Entropy is required in the following sense: if a PRNG has only n bits of entropy, then this means that it has (conceptually) only 2n possible internal states, and thus could be broken through brutal enumeration of these 2n states, provided that n is low enough for such a brute force attack to be feasible.
Then things become complex, because the "entropy level" reported by the kernel is NOT the entropy. Not the one I talk about above.
From a cryptographic point of view, the algorithm that computes the output of both /dev/random
and /dev/urandom
is a (supposedly) cryptographically secure PRNG. What matters for practical security is, indeed, the accumulated entropy of the internal state. Barring cryptographic weaknesses in that PRNG (none is known right now), that entropy can only increase or remain constant over time. Indeed, "entropy" can also be called "that which the attacker does not know" and if the PRNG is indeed cryptographically secure, then, by definition, observing gigabytes of output yields only negligible information whatsoever on the internal state. That's what cryptographically secure means.
Therefore, if /dev/urandom
had 200 bits of entropy at some point since last boot, then it still has 200 bits of entropy, or even more.
From the point of view of whoever wrote that code (and the dreaded corresponding man page), entropy is "depleted" upon use. This is the stance of someone who assumes, for the sake of the argument, that the PRNG is not cryptographically secure, and is in fact somehow equivalent to simply outputting the internal state as is. From that point of view, if /dev/random
started with n bits of entropy and outputs k bits, then it now has n-k bits of entropy.
However, this point of view is not ultimately tenable, because while it is based on the assumption that the PRNG is utterly broken and a no-operation, it is also based, at the same time, on the assumption that the PRNG is still cryptographically secure enough to turn the "hardware entropy" (the sources of data elements that are assumed to be somewhat random) into a nice uniform sequence of bits. In short words, the notion of entropy depletion works only as long as we take the extreme assumption that the PRNG is utterly weak, but under this assumption the estimate of how much entropy is really there is completely off.
In essence, that point of view is self-contradictory. Unfortunately, /dev/random
implements a blocking strategy that relies on this flawed entropy estimate, which is quite inconvenient.
/dev/urandom
never blocks, regardless of how much "hardware entropy" has been gathered since last boot. However, in "normal" Linux installations, a random seed is inserted early in the boot process; that seed was saved upon the previous boot, and is renewed immediately after insertion. That seed mostly extends the entropy of /dev/urandom
across reboots. So the assertion becomes: if /dev/urandom
had 200 bits of entropy at any point since the OS was first installed, then it still has 200 bits of entropy.

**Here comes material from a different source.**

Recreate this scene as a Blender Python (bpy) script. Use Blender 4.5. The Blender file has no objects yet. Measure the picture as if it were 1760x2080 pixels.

This behaviour can still be somewhat troublesome for some specific cases, e.g. diskless boot. The booting machine may need some randomness before having access to its files (e.g. to establish an IPsec context needed to reach the server that contains the said files). A better implementation of /dev/urandom
would block until a sufficient amount of hardware entropy has been gathered (e.g. 128 bits), but would then produce bits "forever", without implementing some sort of entropy depletion. This is precisely what FreeBSD's /dev/urandom
does. And this is good.
Summary: don't worry. If the PRNG used in the kernel is cryptographically secure, as it seems to be, then the "entropy_avail" count is meaningless. If the PRNG used in the kernel is not cryptographically secure, then the "entropy_avail" count is still flawed, and you are in deep trouble anyway.
Note that VM snapshots break the entropy, since the behaviour of the VM after the restore will always work on the state that was saved in the snapshot, and will diverge only through accumulation of fresh hardware events (which can be tricky in a VM, since the VM hardware is not true hardware). The kernel's "entropy_avail" counter, and /dev/random
blocking behaviour, change nothing at all to that. VM snapshot/restore are a much more plausible security vulnerability for the system PRNG than the academic, purely theoretical scenario that "entropy_avail" tries to capture (and actually fails to).